*JOB*
Find the lines with "scene" in them and copy them out.

*GIVEN MATERIAL*
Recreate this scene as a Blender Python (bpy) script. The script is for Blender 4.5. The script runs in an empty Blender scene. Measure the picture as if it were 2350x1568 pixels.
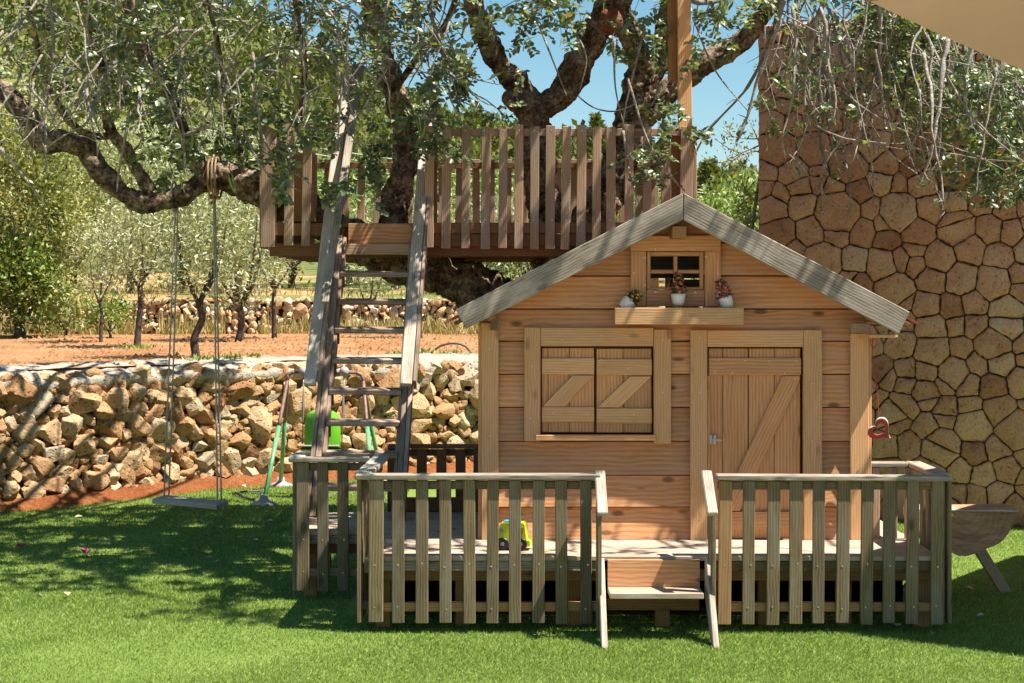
import bpy, bmesh, math, random
import numpy as np
from mathutils import Vector, Matrix, noise

random.seed(7)
RNG = np.random.default_rng(11)
scn = bpy.context.scene
COL = scn.collection
R = math.radians

# ------------------------------------------------------------------ camera
F = 3842.0                       # focal length in units of a 2350-wide picture
EYE = 1.7
cam_d = bpy.data.cameras.new('camera')
cam = bpy.data.objects.new('camera', cam_d)
COL.objects.link(cam)
cam.location = (0, 0, EYE)
cam.rotation_euler = (R(90), 0, 0)
cam_d.sensor_width = 36.0
cam_d.lens = 36.0 * F / 2350.0
cam_d.shift_y = -(784 - 680) / 2350.0
cam_d.clip_start = 0.05
cam_d.clip_end = 3000
scn.camera = cam

# ------------------------------------------------------------------ sky, sun, exposure
SUN_DIR = Vector((0.52, -0.17, 1.0)).normalized()       # towards the sun
w = bpy.data.worlds.new('World')
scn.world = w
w.use_nodes = True
wn = w.node_tree.nodes
wl = w.node_tree.links
bg = wn['Background']
sky = wn.new('ShaderNodeTexSky')
sky.sky_type = 'NISHITA'
sky.sun_disc = False
sky.sun_elevation = math.asin(SUN_DIR.z)
sky.sun_rotation = math.atan2(SUN_DIR.x, SUN_DIR.y)
sky.altitude = 0
sky.air_density = 1.0
sky.dust_density = 0.0
sky.ozone_density = 2.0
hs = wn.new('ShaderNodeHueSaturation')
hs.inputs['Saturation'].default_value = 1.2
hs.inputs['Hue'].default_value = 0.48
wl.new(sky.outputs[0], hs.inputs['Color'])
wl.new(hs.outputs[0], bg.inputs[0])
bg.inputs[1].default_value = 0.056
sun_d = bpy.data.lights.new('sun', 'SUN')
sun_d.energy = 5.0
sun_d.angle = R(0.53)
sun_d.color = (1.0, 0.925, 0.81)
sun = bpy.data.objects.new('sun', sun_d)
COL.objects.link(sun)
sun.location = SUN_DIR * 30
sun.rotation_euler = SUN_DIR.to_track_quat('Z', 'Y').to_euler()
scn.view_settings.view_transform = 'Standard'
scn.view_settings.look = 'None'
scn.view_settings.exposure = 1.22
scn.view_settings.gamma = 1.0
scn.view_settings.use_curve_mapping = False
scn.cycles.max_bounces = 6
scn.cycles.diffuse_bounces = 3
scn.cycles.transparent_max_bounces = 6
scn.cycles.use_denoising = True

# ------------------------------------------------------------------ helpers
def W(x, y, Y):
    """picture coordinates (2350 wide) at distance Y -> metres"""
    return Vector(((x - 1175) / F * Y, Y, EYE - (y - 680) / F * Y))

def ground_at(x, y, z=0.0):
    Y = (EYE - z) * F / (y - 680)
    return Vector(((x - 1175) / F * Y, Y, z))

WM = {}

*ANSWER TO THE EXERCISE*
Recreate this scene as a Blender Python (bpy) script. The script is for Blender 4.5. The script runs in an empty Blender scene. Measure the picture as if it were 2350x1568 pixels.
scn = bpy.context.scene